Getting a full-fledged PC is an anti-feature for a small project. I don't want to fart around with a Linux install just to set the thing up. I don't want to worry about SD card longevity or power supply compatibility. And I definitely don't want to spend $50+. I'll buy a cheap Arduino-compatible board that will immediately run whatever code I load it with. I've built several Arduino projects and RPi would have been more annoying and much more expensive.

The RPi Pico looks great for this, but that's pretty much an Arduino equivalent. You can even used the Arduino IDE with it.

I feel like the raspberry pi pico is more of a competitor to the arduino than the raspberry pi - there's quite a few applications where having a whole linux operating system is a hindrance compared to running on bare metal, especially anything that needs real time control of signals. (Although you can get around this on the pi by connecting peripherals via USB/serial/i2c which themselves might use MCUs).

Then again, one of the more accessible (IMO) ways of using pi picos is with the arduino environment, or its cousin platformio. I do think that even if in some ways the arduino abstractions can be limiting in some ways, in practice it's often a big timesaver for more casual (and not so casual) applications. It gives you easy access to a large ecosystem of libraries across a lot of hardware platforms.

Perspective: Former college robotics team member a while ago (2022) (IEEE SoutheastCon)

I definitely see niches for both. Even if you've got some experience an Arduino uno or mega is just an atMEGA with good software support and IO headers.

We'd usually use an RPI and Arduino - connect our 'out of the box' modules to the pi, pi to arduino via uart serial, and wire arduino to the meat and potatoes. The RPI's IO was generally not as good in terms of latency but also if the wrong wire gets crossed suddenly we'd have a dead Pi but the Arduino would shrug it off.

> If you want to learn programming microcontrollers, then locking yourself into Arduino's abstractions is probably counterproductive.
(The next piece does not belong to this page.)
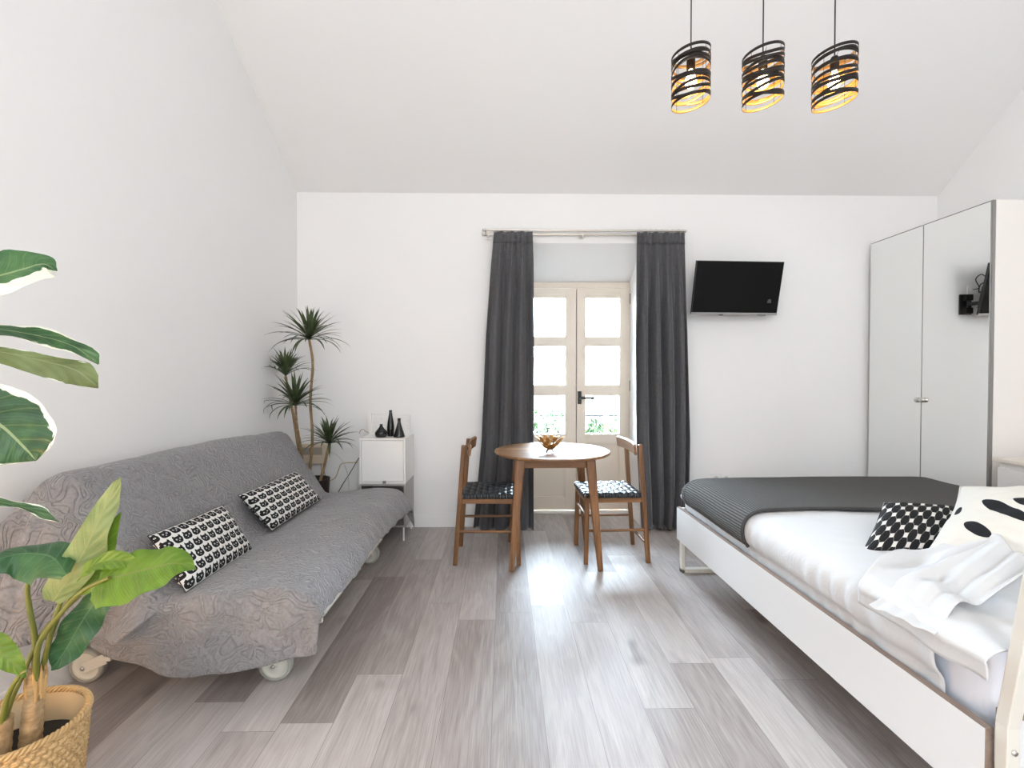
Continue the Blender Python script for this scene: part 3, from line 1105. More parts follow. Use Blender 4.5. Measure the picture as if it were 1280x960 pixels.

Arduino isn't a pipeline from zero to professional embedded dev. It's a stepping stone, and a crucial one at that. I'd know. I'm an embedded firmware engineer. Got my first Arduino when I was 11.

Arduino's success comes from the legibility of their API and the simplicity of their tooling. It allows kids or a novice to get comfortable with core principles of the trade (GPIO, other basic peripherals, limited memory, etc) without the cognitive overhead of makefiles and JTAG adapters. You aren't getting "locked in" by anything, you're building skills that you'll need for the next step.

If all you're doing is twiddling some GPIOs, as is the case with most beginner/educational projects, RPi isn't teaching you any skills that translate to industry. So there's one niche: Arduino is a practical educational tool.

That simple tooling and API also make Arduino great for small side projects that don't demand a sophisticated uC. Once that project is finished, you can plop an ATMega328 onto a piece of perfboard with a crystal and a couple caps, and your Arduino is free to use on whatever your next project will be. Can't do that with a Pi.

Also, I'd much rather just plug an Arduino into my PC and throw some code on it, than clear off half my desk to make way for a monitor and keyboard for the Pi. Point Arduino.